Problem details:
Could you output each line of the data that follows exactly?

## START

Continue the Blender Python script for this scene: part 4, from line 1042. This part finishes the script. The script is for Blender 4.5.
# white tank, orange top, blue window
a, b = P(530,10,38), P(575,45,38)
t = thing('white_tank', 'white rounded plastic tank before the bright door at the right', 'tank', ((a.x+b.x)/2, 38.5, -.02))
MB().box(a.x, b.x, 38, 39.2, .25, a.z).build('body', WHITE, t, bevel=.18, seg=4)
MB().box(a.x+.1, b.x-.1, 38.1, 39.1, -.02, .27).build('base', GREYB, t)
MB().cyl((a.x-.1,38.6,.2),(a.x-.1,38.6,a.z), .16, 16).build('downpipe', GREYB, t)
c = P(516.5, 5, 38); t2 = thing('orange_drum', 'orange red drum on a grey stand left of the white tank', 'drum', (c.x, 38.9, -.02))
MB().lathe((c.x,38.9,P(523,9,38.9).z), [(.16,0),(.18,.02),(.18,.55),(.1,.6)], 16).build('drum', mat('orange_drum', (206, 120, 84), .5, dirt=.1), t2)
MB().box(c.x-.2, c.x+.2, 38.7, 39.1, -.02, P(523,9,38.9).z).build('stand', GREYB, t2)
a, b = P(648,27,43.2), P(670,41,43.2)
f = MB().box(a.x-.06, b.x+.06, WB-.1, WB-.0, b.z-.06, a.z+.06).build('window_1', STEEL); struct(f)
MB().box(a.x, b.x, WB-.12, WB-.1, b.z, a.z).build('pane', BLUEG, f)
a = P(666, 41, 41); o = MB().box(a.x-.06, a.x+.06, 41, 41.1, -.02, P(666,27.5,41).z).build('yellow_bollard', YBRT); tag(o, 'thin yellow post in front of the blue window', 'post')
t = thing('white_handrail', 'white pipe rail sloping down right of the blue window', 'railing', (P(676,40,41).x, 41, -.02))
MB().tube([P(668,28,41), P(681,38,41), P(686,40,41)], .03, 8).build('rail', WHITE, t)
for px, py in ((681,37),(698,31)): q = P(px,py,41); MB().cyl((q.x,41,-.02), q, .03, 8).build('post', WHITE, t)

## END

Output:
Continue the Blender Python script for this scene: part 4, from line 1042. This part finishes the script. The script is for Blender 4.5.
# white tank, orange top, blue window
a, b = P(530,10,38), P(575,45,38)
t = thing('white_tank', 'white rounded plastic tank before the bright door at the right', 'tank', ((a.x+b.x)/2, 38.5, -.02))
MB().box(a.x, b.x, 38, 39.2, .25, a.z).build('body', WHITE, t, bevel=.18, seg=4)
MB().box(a.x+.1, b.x-.1, 38.1, 39.1, -.02, .27).build('base', GREYB, t)
MB().cyl((a.x-.1,38.6,.2),(a.x-.1,38.6,a.z), .16, 16).build('downpipe', GREYB, t)
c = P(516.5, 5, 38); t2 = thing('orange_drum', 'orange red drum on a grey stand left of the white tank', 'drum', (c.x, 38.9, -.02))
MB().lathe((c.x,38.9,P(523,9,38.9).z), [(.16,0),(.18,.02),(.18,.55),(.1,.6)], 16).build('drum', mat('orange_drum', (206, 120, 84), .5, dirt=.1), t2)
MB().box(c.x-.2, c.x+.2, 38.7, 39.1, -.02, P(523,9,38.9).z).build('stand', GREYB, t2)
a, b = P(648,27,43.2), P(670,41,43.2)
f = MB().box(a.x-.06, b.x+.06, WB-.1, WB-.0, b.z-.06, a.z+.06).build('window_1', STEEL); struct(f)
MB().box(a.x, b.x, WB-.12, WB-.1, b.z, a.z).build('pane', BLUEG, f)
a = P(666, 41, 41); o = MB().box(a.x-.06, a.x+.06, 41, 41.1, -.02, P(666,27.5,41).z).build('yellow_bollard', YBRT); tag(o, 'thin yellow post in front of the blue window', 'post')
t = thing('white_handrail', 'white pipe rail sloping down right of the blue window', 'railing', (P(676,40,41).x, 41, -.02))
MB().tube([P(668,28,41), P(681,38,41), P(686,40,41)], .03, 8).build('rail', WHITE, t)
for px, py in ((681,37),(698,31)): q = P(px,py,41); MB().cyl((q.x,41,-.02), q, .03, 8).build('post', WHITE, t)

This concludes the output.